De 33 à 40% de délais, un air de déjà-vu

Crédit photo Billy Ceusters - ASO

Crédit photo Billy Ceusters - ASO

Les délais d'élimination étaient la préocupation des coureurs qui grimpent beaucoup moins vite que Tadej Pogacar, ce vendredi après-midi, pour le contre-la-montre en côte entre Loudenvielle et Peyragudes. Et ça concerne une bonne partie des sprinters.


Pour éviter une hécatombe, le collège des commissaires a accepté de donner du mou dans la corde aux pendus annoncés. Des 33% prévus par le règlement, les délais sont passés à 40% avant le départ, alors que d'habitude, c'est après l'arrivée que les arbitres ajustent le couperet. 40%, c'est quand même la différence de puissance entre un coureur qui prend du vent sur le plat et celui qui reste à l'abri dans sa roue.

5 COUREURS SAUVÉS

Là où les organisateurs avaient prévu un temps de 26', le coureur d'UAE Team Emirates XRG a réalisé 23'00" tout rond. C'est plus facile pour les calculs. A 40%, les délais sont portés à 32'12", de quoi retrouver tout le monde au départ de Pau ce samedi. Sauf Bryan Coquard qui a décidé d'abandonner après avoir monté jusqu'à Peyragudes avec son doigt fracturé.

Si le tarif de 33% avait été appliqué, cinq coureurs auraient dû rentrer à la maison pour être arrivés après 30'40" et une bonne partie du classement du maillot vert : Biniam Girmay (4e du classement par points), Arnaud Démare, Elmar Reinders, Tim Merlier (5e du maillot vert) et Luka Mezgec. Jonathan Milan termine d'ailleurs 117e en 29'13" mais sent la menace de Tadej Pogacar pour son maillot vert.

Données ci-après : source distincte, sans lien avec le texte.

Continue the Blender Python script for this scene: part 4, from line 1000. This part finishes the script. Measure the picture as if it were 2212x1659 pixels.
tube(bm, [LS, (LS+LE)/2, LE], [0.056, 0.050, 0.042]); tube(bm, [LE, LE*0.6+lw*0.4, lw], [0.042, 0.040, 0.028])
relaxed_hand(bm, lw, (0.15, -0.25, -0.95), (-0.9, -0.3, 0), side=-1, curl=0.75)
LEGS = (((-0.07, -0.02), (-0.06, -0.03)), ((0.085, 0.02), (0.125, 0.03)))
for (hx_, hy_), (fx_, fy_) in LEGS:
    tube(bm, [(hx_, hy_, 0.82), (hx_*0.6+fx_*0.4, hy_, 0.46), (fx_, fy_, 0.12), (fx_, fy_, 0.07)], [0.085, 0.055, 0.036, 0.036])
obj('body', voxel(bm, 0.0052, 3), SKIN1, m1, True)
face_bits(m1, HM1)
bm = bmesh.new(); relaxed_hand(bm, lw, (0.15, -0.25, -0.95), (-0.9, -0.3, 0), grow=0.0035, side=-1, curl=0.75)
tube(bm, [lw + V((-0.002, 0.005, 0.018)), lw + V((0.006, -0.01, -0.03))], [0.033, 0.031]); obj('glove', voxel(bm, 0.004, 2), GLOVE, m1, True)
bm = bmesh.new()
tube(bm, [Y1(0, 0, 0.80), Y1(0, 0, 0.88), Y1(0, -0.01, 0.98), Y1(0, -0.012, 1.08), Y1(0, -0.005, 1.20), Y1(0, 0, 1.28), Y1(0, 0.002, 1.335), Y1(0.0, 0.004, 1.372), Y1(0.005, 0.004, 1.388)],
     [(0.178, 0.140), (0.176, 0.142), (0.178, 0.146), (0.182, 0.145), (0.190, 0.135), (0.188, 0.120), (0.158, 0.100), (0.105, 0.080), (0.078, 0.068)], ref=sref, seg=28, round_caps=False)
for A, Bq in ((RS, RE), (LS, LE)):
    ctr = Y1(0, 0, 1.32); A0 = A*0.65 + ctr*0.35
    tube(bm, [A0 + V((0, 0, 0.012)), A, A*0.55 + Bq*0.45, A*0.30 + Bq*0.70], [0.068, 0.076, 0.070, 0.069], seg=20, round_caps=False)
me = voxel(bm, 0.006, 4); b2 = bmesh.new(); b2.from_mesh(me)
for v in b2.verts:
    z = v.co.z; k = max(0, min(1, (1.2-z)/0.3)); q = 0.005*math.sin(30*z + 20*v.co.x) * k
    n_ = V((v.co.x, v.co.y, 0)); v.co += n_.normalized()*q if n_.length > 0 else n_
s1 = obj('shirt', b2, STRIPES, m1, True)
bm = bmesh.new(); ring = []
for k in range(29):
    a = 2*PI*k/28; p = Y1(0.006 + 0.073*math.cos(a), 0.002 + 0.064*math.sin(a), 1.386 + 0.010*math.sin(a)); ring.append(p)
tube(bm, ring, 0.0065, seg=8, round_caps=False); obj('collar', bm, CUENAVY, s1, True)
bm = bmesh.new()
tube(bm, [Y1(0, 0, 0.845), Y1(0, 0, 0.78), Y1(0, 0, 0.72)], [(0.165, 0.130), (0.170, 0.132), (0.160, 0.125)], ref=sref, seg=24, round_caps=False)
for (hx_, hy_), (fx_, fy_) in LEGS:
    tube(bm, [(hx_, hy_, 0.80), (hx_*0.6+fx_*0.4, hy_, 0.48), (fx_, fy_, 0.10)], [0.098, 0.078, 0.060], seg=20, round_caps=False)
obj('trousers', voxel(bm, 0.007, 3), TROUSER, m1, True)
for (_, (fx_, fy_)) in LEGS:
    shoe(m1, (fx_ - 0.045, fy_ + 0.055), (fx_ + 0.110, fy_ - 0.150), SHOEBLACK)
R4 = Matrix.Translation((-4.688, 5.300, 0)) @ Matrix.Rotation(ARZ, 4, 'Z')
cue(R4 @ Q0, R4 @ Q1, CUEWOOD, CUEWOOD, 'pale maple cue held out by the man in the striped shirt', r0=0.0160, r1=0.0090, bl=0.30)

DÉJÀ EN 1959 AU PUY DE DÔME

Mais est-ce une première de porter à 40% les délais pour éviter de remplir un wagon de sprinters direction la maison ? Pas vraiment. L'étape contre-la-montre en côte du Puy-de-Dôme en 1959, le 2e contre-la-montre en côte du Tour (avec arrivée au sommet) après le Ventoux 1958.

Ce jour-là, les délais d'élimination sont de 33%. Federico Bahamontes écrase la course en 36'15". Charly Gaul, le vainqueur du Tour 1958 est 2e à 1'26". Les délais de 33% renvoient neuf coureurs à la maison. Officiellement en raison de la performance exceptionnelle réalisée par Bahamontes et les conditions atmosphériques, les commissaires rallongent les délais, après l'arrivée, à 40%. Dans ce cas, seuls deux coureurs sont éliminés : un équipier de l'équipe de France, Raymond Mastrotto et un de l'équipe d'Espagne, Aniceto Utset. Match nul.

POUR SAUVER L’ÉQUIPE DE FRANCE

C'est là que l'équipe d'Espagne intervient. Ce Tour est couru par équipes nationales de 12 coureurs. Parmi les neuf coureurs qui auraient été éliminés à 33% figurent trois coureurs de l'équipe de France. Les Espagnols pressentent un coup fourré dans cet allongement des délais. Federico Bahamontes ne compte plus que six coéquipiers. Ils contestent et les commissaires reviennent sur leur décision et fixent un nouveau délai à 38% du temps du premier. Quatre coureurs sont éliminés. L'équipe de France sauve René Privat mais pas Roger Hassenforder. On imagine moins des équipes du WorldTour qui courent ensemble toute la saison se lancer dans ces palabres.

Au Parc des Princes, Bahamontes terminera en jaune et l'équipe France, désunie pendant la Grande Boucle, sera sifflée par le public.

Samedi, les coureurs du Tour 2025 se dirigeront vers Superbagnères. En 1979, encore dans un contre-la-montre en côte, Bernard Hinault y avait renvoyé cinq coureurs à la maison. Les délais étaient de 25%. Deux semaines plus tard, rebelote dans le chrono Evian-Morzine Avoriaz où le Blaireau reprend le maillot jaune et met quatre coureurs hors-délais de plus.

Tadej Pogacar n'aura pas fait l'expérience de renvoyer des coureurs à la maison comme certains de ses prédécesseurs, mais ce vendredi soir, ce sont probablement ses concurrents directs qui ont le plus mal à la tête.